BONN, August 2. The German Federal Press Office wants to turn fifteen million German tourists vacationing abroad into ambassadors for the Federal Republic. A five-part advertisement series created with the help of caricaturist Pit Flick deals with prejudices against Germans, as well as prejudices held by them (after all, next year will see the first direct election to the European Parliament). The project was prompted by demographic research on the image of Germans abroad. Conclusion: we really aren’t that ugly after all.

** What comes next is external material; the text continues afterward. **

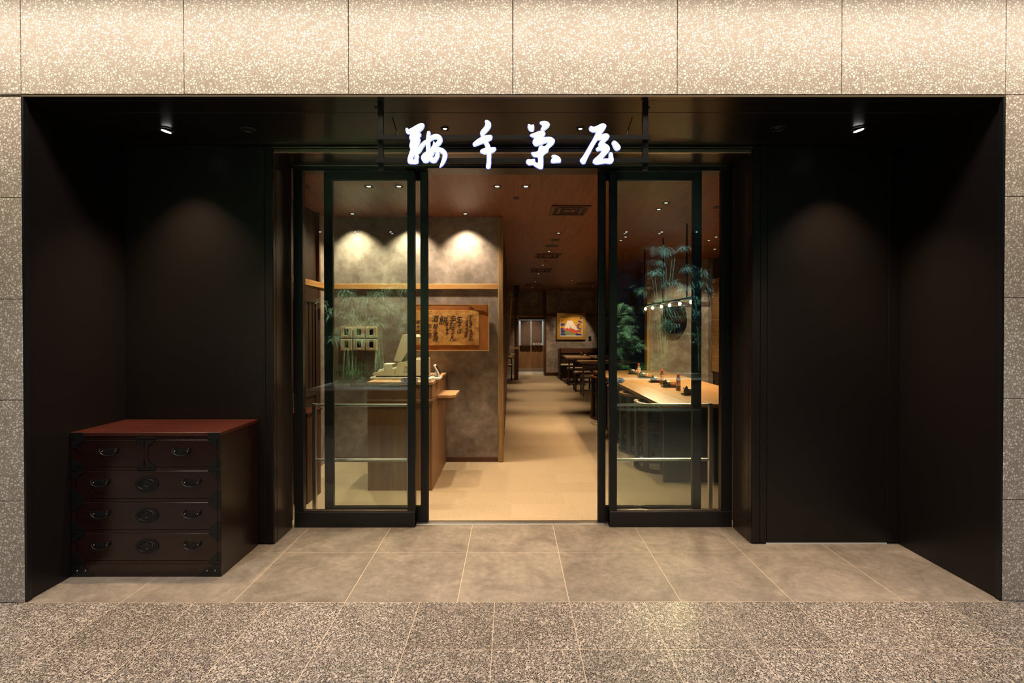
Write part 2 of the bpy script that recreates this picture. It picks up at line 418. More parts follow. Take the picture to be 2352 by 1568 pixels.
M_goldf = plain('gold_picture_frame', (0.55, 0.32, 0.08), 0.35, 0.5)

# ------------------------------------------------------------------ main levels
YF, YB, YS, YM, YW = 2.688, 3.41, 3.705, 3.79, 5.55
XL, XR = -2.598, 2.632
ZO = 2.700           # underside of the facade header and of the porch soffit
ZC = 2.690           # shop ceiling
ZK = 3.40            # corridor ceiling

# ------------------------------------------------------------------ corridor floor: granite tiles
fl = setting('floor')
MB().box(-6, 6, -4.2, YF - 0.002, -0.06, -0.0012).build('grout_bed', M_grout, fl)
me = None
x0 = -0.0883
for r in range(5):
    ya, yb = YF - 0.4 * (r + 1) + 0.0015, YF - 0.4 * r - 0.0015
    for k in range(-9, 10):
        xa, xb = x0 + 0.4 * k + 0.0015, x0 + 0.4 * (k + 1) - 0.0015
        if me is None:
            o = MB().box(-0.1985, 0.1985, -0.1985, 0.1985, -0.003, 0.0, 0.0008).build('tile', M_gran, fl, local=True); me = o.data
        else:
            o = bpy.data.objects.new('tile', me); C.objects.link(o); o.parent = fl
        o.location = ((xa + xb) / 2, (ya + yb) / 2, 0)
MB().box(-6, 6, -4.2, YF - 2.0 - 0.002, -0.003, 0.0).build('far_tiling', M_gran, fl)
# porch floor: larger brown grey tiles
fp = setting('floor')
MB().box(XL - 0.05, XR + 0.05, YF - 0.002, YM + 0.02, -0.06, -0.0010).build('grout_bed', M_grout, fp)
for r in range(2):
    ya, yb = YF + 0.6 * r + 0.0018, min(YF + 0.6 * (r + 1) - 0.0018, YM - 0.03)
    for k in range(-5, 6):
        xa, xb = -0.2891 + 0.6 * k + 0.0018, -0.2891 + 0.6 * (k + 1) - 0.0018
        xa, xb = max(xa, XL + 0.001), min(xb, XR - 0.001)
        if xb - xa < 0.02: continue
        MB().box(xa, xb, ya, yb, -0.0025, 0.0, 0.0006).build('tile', M_ptile, fp)

# ------------------------------------------------------------------ facade: terrazzo panels
wf = setting('wall_front')
MB().box(-6, XL - 0.03, YF + 0.03, YF + 0.25, 0, ZK).box(XR + 0.03, 6, YF + 0.03, YF + 0.25, 0, ZK).box(XL - 0.03, XR + 0.03, YF + 0.03, YF + 0.25, ZO + 0.03, ZK).build('backing', M_joint, wf)
jx = [X(p, YF, 110) for p in (47, 422, 800, 1178, 1556, 1934, 2311)]
step = (jx[-1] - jx[0]) / 6
jx = [jx[0] - step * 2, jx[0] - step] + jx + [jx[-1] + step, jx[-1] + step * 2]
hz0 = ZO + 0.006
for a, b in zip(jx[:-1], jx[1:]):
    MB().box(a + 0.002, b - 0.002, YF, YF + 0.03, hz0, ZK + 0.02, 0.0015).build('panel', M_terr, wf)
lz = [Z(p, YF, 25) for p in (221, 454, 687, 919, 1151)] + [0.0]
rz = [Z(p, YF, 2330) for p in (217, 451, 684, 916, 1148)] + [0.0]
for zs, e0, sg in ((lz, XL, -1), (rz, XR, 1)):
    for k in range(2):
        xa, xb = e0 + sg * step * k, e0 + sg * step * (k + 1)
        for zt, zb in zip(zs[:-1], zs[1:]):
            MB().box(min(xa, xb) + 0.002, max(xa, xb) - 0.002, YF, YF + 0.03, zb + 0.002, min(zt, hz0) - 0.002, 0.0015).build('panel', M_terr, wf)
struct(MB().box(XL, XR, YF + 0.003, YF + 0.010, ZO - 0.006, ZO + 0.004).build('trim_1', M_brline))
struct(MB().box(XL, XR, YF + 0.0105, YF + 0.0505, ZO - 0.006, ZO + 0.004).build('trim_21', M_soffit))
struct(MB().box(XL - 0.002, XL + 0.010, YF + 0.002, YF + 0.03, 0, ZO - 0.009).build('trim_2', M_frame))
struct(MB().box(XR - 0.010, XR + 0.002, YF + 0.002, YF + 0.03, 0, ZO - 0.009).build('trim_3', M_frame))

# ------------------------------------------------------------------ porch: side walls, back panels, soffit
struct(MB().box(XL - 0.03, XL, YF + 0.031, YB + 0.05, 0, ZO + 0.02).build('wall_left', M_black))
struct(MB().box(XR, XR + 0.03, YF + 0.031, YB + 0.05, 0, ZO + 0.02).build('wall_right', M_black))
DL, DR = X(628, YB, 1000), X(1727, YB, 1000)      # door portal corners
wb = setting('wall_back')
MB().box(XL, DL - 0.01, YB + 0.012, YB + 0.05, 0, ZO).box(DR + 0.01, XR, YB + 0.012, YB + 0.05, 0, ZO).box(DL - 0.01, DR + 0.01, YB + 0.05, YB + 0.06, 2.69, ZO + 0.1).build('backing', M_joint, wb)
px_l = [XL, X(609.7, YB, 900), DL]
px_r = [DR, X(1746, YB, 900), X(1762, YB, 900), X(2039, YB, 900), XR]
for xs in (px_l, px_r):
    for a, b in zip(xs[:-1], xs[1:]):
        MB().box(a + 0.0015, b - 0.0015, YB, YB + 0.012, 0.012, 2.688, 0.001).build('panel', M_black, wb)
struct(MB().box(px_r[2], px_r[3], YB + 0.002, YB + 0.011, 0.0, 0.0095).build('baseboard_right', M_white_gap))
cs = setting('ceiling')
for ya, yb in ((YF + 0.051, 2.884), (2.889, 3.350), (3.354, YB + 0.06)):
    MB().box(XL, XR, ya, yb, ZO - 0.006, ZO + 0.02, 0.001).build('panel', M_soffit, cs)
MB().box(XL - 0.1, XR + 0.1, YF + 0.05, YB + 0.5, ZO + 0.021, ZO + 0.06).build('backing', M_joint, cs)

# ------------------------------------------------------------------ door portal
for side, xx, sg in (('left', DL, -1), ('right', DR, 1)):
    j = setting('trim_4' if sg < 0 else 'trim_5')
    MB().box(xx, xx + sg * 0.06, YB + 0.013, YB + 0.044, 0, 2.686).build('jamb', M_bronze, j)
    MB().box(xx + sg * 0.004, xx + sg * 0.06, YB + 0.044, YB + 0.052, 0, 2.686).build('shadow_gap', M_joint, j)
    MB().box(xx, xx + sg * 0.06, YB + 0.052, YS - 0.006, 0, 2.686).build('reveal', M_bronze, j)
lt = setting('trim_6')
zl1, zl0 = Z(338, YB), Z(350.5, YB)
MB().box(DL, DR, YB - 0.006, YB + 0.01, zl1 - 0.006, zl1).build('upper_rail', M_brline, lt)
MB().box(DL + 0.01, DR - 0.01, YB - 0.002, YB + 0.03, zl0, zl1 - 0.012, 0.002).build('lower_rail', M_brline, lt)
MB().box(DL, DR, YB + 0.012, YB + 0.07, zl0 + 0.004, zl1 + 0.02).build('lintel_core', M_frame, lt)
MB().box(DL, DR, YB + 0.07, YS - 0.01, zl0 + 0.006, zl0 + 0.03).build('lintel_soffit', M_soffit, lt)
MB().box(DL, DR, YS - 0.01, YM + 0.06, Z(387, YS), zl0 + 0.05).build('door_track', M_frame, lt)
MB().box(DL + 0.02, DR - 0.02, YS - 0.012, YS - 0.01, Z(382.5, YS), Z(380.5, YS)).build('track_line', M_brline, lt)
MB().box(-0.12, 0.12, YM + 0.02, YM + 0.05, Z(391, YM), Z(387, YM)).build('sensor', M_blk, lt)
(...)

The first product of this research recently appeared in magazines: camera-wielding, snorkel-wearing Teutons in recreational-vehicle convoys, descending upon their hosts from above. The welcome sign is written in vacation-colony-German, as can actually be found in some “Southern German Zones.” For instance: “Reel Geman koffie” or “Fig-knuckles with sauerkraut.” Then comes the government’s suggestion to German vacationers: seek out contact with local residents instead of huddling together in beachfront high-rises and resorts. The London Times has already responded in a friendly fashion. After this initial, tone-setting ad, come the next four, which deal with common prejudices held by our neighbors; each appears under the heading: “European vacation in 1978: Germany is worth talking about.”

The first prejudice that is caricatured and challenged: “Germans really only enjoy one thing: working.”

You see industrious construction workers building a giant D, that is, a blueprint for Deutschland (an ironic allusion to the campaign slogans of the chancellor’s party). First, each ad acknowledges the truth in each prejudice: in the past few decades, people in Germany have indeed worked long and hard, because Germans have had to rebuild a livable country from rubble and ruins. Then statistics challenging German “workaholism” are introduced: 92 percent of the labor force works a 40-hour, five-day week; 88 percent of the labor force has four weeks of annual vacation; 750,000 citizens are in voluntary early retirement thanks to the flexible retirement age. As for the catchphrase “dog-eat-dog society,” the government wants our ambassadors in swimming trunks to know that the German federal government spends one-third of its 200 billion DM annual budget on social services, and that there are effective laws against unbridled competition. For example, there is the antitrust law, the right of codetermination, the Works Constitution Act, the tenant law (not all of these laws are popular with the CDU/CSU opposition).